Desserts were bread pudding with pumpkin, cajeta & persimmon buttermilk pie with sweet potato, pumpkin seed brittle & grapefruit curd. You might want to box these as the helpings are huge. 

The drinks side is simply one of the best in town. Little surprise when the sommelier is Aaron Benson who departed the Dallas Country Club for this opportunity. He holds wine certifications from the Court of Master Sommeliers and a Certified Cicerone (beer expert) certification as well. Little wonder that the wine list packs more throw weight into 100 selections than just about anywhere else around.

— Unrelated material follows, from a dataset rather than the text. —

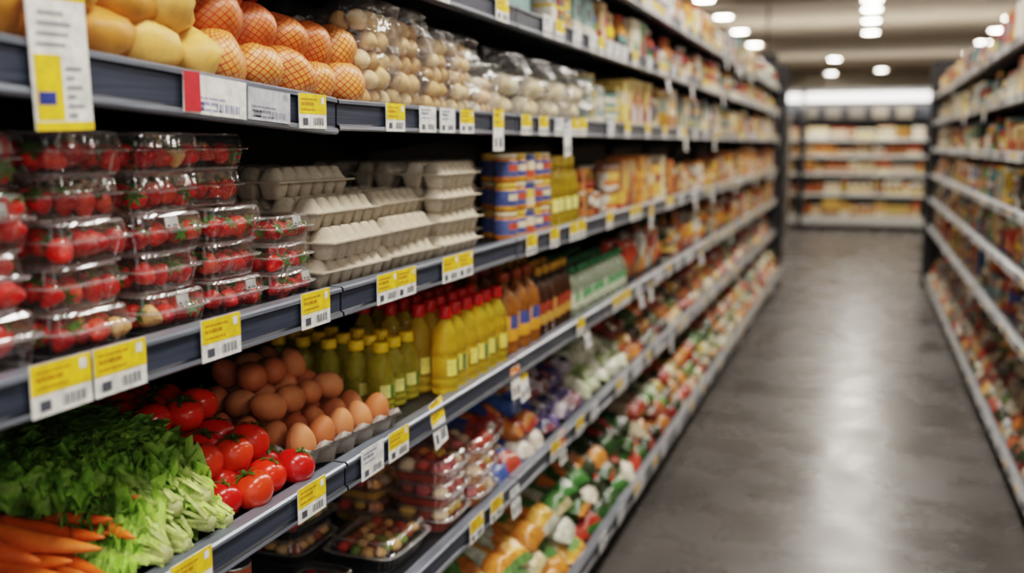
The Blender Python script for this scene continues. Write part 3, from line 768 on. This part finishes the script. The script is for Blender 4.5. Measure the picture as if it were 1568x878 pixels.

About 75% domestic, there are no fewer than seven wines from Texas (and well-chosen ones too). Coming soon is a 'captain's list' where the most exemplary and geeky wines will go to get drunk. Beer lovers are going to rave about the dozen or more craft offerings (Audacity Brewing, Denton, TX anyone?) and about the Belgian beers in large bottles, but also get a smile from the national Big Beer brands being compartmentalized with the heading "As Seen On TV". Cocktails combine established favorites (e.g. Negroni) with some custom creations.

What don't I like? That is a short list, but the price of us wanting distressed wood panels and planked floors is a noise level of 69dB (according to Sound Meter) that makes conversation difficult. A dose of modern sound suppression technology should be able to deal with this. 

When Dodds was opening executive chef at Bolsa seven years ago it caused substantial, long-lived, and sometimes not fully understood changes on the Dallas dining scene (as well as being instrumental in the revival of the Bishop Arts neighborhood). Wayward Son's is something of the culmination of a life's journey for him. Now a part owner in what will inevitably come to be a flagship among Dallas restaurants it will cause as much ruckus on the culinary scene as did Bolsa.

For visitors to Dallas, Wayward Sons is a must visit. Get in now before the national recognition makes it inaccessible. If you are flying from Love Field it is a 20 minute six-mile Uber/Lyft ride. Thirty minutes to DFW International Airport and twelve minutes from downtown. All plus traffic of course.